3 - La Cour d'appel de Nantes (1NT02082), rejugeant l'affaire le 20 décembre 2012, a considéré qu'en l'absence d'abattoir agréé existant dans le département de la Sarthe, et eu égard à l'éloignement du plus proche abattoir situé dans les Deux Sèvres à 150 km, l'aménagement par la communauté urbaine du Mans d'un abattoir temporaire destiné à préserver le réseau d'assainissement collectif des effets des abattages clandestins antérieurement constatés et à prévenir tout danger sanitaire, présente un intérêt public local.
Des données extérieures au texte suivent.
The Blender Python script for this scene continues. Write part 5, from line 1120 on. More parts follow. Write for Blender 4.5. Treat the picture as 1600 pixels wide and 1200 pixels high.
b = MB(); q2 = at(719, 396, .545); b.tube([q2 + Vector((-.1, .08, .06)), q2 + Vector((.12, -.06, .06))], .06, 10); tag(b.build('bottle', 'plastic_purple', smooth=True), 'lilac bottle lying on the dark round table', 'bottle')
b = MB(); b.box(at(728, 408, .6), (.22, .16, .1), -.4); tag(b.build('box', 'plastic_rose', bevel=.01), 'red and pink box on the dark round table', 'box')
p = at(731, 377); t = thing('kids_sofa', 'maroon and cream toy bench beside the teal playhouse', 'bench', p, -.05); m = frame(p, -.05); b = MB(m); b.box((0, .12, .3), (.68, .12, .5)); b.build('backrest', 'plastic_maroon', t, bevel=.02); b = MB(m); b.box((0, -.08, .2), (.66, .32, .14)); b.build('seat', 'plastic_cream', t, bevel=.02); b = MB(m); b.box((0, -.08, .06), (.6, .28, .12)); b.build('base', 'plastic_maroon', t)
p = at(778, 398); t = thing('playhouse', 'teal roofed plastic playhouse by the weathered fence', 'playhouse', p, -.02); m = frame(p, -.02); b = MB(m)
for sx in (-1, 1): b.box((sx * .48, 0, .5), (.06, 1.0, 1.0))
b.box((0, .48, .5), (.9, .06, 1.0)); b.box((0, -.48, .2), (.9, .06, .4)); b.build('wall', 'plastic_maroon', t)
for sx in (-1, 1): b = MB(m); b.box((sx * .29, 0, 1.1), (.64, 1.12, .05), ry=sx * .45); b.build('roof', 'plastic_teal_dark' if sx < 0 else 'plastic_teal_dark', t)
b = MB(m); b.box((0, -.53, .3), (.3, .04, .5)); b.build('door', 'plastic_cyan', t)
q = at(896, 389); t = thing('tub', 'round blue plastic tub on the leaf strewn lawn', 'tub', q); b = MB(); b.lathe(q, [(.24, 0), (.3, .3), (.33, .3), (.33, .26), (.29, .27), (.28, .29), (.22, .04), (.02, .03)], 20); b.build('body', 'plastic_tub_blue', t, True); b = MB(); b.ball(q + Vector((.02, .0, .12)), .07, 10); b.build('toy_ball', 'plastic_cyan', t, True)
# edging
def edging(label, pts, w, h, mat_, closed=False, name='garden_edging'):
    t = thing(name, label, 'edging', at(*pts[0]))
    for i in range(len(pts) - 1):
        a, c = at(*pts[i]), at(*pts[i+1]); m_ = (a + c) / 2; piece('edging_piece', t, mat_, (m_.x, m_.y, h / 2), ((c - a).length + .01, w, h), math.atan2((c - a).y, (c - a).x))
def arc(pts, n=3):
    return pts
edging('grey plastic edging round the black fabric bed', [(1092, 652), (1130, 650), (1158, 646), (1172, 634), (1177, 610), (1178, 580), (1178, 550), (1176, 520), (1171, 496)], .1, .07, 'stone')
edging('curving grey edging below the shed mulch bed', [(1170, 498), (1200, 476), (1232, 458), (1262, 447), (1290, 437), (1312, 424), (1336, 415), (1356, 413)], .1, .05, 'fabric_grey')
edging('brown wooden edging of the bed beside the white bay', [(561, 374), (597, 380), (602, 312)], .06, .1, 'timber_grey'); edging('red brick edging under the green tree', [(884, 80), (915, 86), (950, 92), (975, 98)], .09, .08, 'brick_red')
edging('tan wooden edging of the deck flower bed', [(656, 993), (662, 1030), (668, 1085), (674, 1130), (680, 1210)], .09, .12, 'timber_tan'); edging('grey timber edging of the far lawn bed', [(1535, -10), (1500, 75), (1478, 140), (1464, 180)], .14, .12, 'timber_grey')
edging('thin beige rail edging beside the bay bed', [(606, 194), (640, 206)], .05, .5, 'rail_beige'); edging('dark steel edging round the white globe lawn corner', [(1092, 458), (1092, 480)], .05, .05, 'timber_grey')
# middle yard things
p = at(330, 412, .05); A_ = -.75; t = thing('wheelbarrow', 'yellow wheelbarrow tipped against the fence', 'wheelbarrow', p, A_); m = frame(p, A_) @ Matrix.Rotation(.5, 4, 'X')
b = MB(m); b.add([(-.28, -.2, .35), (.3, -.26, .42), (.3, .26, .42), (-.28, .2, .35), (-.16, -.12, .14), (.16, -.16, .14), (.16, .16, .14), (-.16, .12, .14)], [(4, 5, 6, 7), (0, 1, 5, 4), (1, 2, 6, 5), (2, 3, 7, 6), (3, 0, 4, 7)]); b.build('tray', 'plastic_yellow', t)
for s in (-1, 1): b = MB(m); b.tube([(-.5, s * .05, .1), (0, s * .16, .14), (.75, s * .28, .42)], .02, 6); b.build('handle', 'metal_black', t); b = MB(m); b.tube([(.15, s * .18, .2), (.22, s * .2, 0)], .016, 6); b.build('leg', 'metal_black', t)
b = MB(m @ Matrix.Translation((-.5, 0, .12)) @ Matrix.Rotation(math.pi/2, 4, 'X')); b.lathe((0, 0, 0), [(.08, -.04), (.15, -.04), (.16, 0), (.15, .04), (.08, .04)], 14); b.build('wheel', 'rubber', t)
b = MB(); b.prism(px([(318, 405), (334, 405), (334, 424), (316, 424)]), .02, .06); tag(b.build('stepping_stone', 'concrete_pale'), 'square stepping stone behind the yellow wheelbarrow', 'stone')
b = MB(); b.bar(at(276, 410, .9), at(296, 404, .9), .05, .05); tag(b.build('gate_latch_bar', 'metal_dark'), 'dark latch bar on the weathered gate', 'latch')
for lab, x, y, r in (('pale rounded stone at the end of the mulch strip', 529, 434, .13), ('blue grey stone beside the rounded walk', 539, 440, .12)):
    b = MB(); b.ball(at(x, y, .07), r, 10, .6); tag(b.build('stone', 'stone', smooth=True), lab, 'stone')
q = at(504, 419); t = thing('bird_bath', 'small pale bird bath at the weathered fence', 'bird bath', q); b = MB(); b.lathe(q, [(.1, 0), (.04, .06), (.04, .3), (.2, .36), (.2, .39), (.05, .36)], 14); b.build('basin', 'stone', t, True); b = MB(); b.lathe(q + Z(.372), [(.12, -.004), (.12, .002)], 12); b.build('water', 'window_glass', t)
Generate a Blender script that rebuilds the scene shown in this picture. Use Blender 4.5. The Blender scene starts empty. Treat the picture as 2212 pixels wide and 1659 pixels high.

Cet établissement sanitaire étant ouvert dans des conditions similaires à tout usager potentiel et pouvant accueillir d'autres abattages que les abattages rituels, les principes d'égalité et de neutralité ne peuvent être regardés comme méconnus. Si la délibération litigieuse du 21 octobre 2003 prévoyant le financement de l'abattoir à hauteur de 380 000 euros n'a pas pour objet d'organiser les conditions d'utilisation financière de l'établissement, une convention d'occupation temporaire conclue pour une durée de 9 jours avec l'association ATAFF, dont les activités ne sont que partiellement cultuelles, prévoie le remboursement à la communauté urbaine du Mans des charges résultant de la mise à disposition du local évaluées forfaitairement à la somme de 1 000 euros sur la base d'un nombre maximum de 600 moutons abattus. Cette association rémunère, en outre, le personnel qui abat les ovins moyennant une participation des familles. Dans ces conditions, même en l'absence de toute redevance payée par l'association, la mise à disposition de l'abattoir ne saurait être regardée comme une subvention des activités cultuelles de l'association et par suite comme une libéralité. Les dispositions de la loi de 1905 interdisant toute aide à un culte n'ont dès lors pas été méconnues.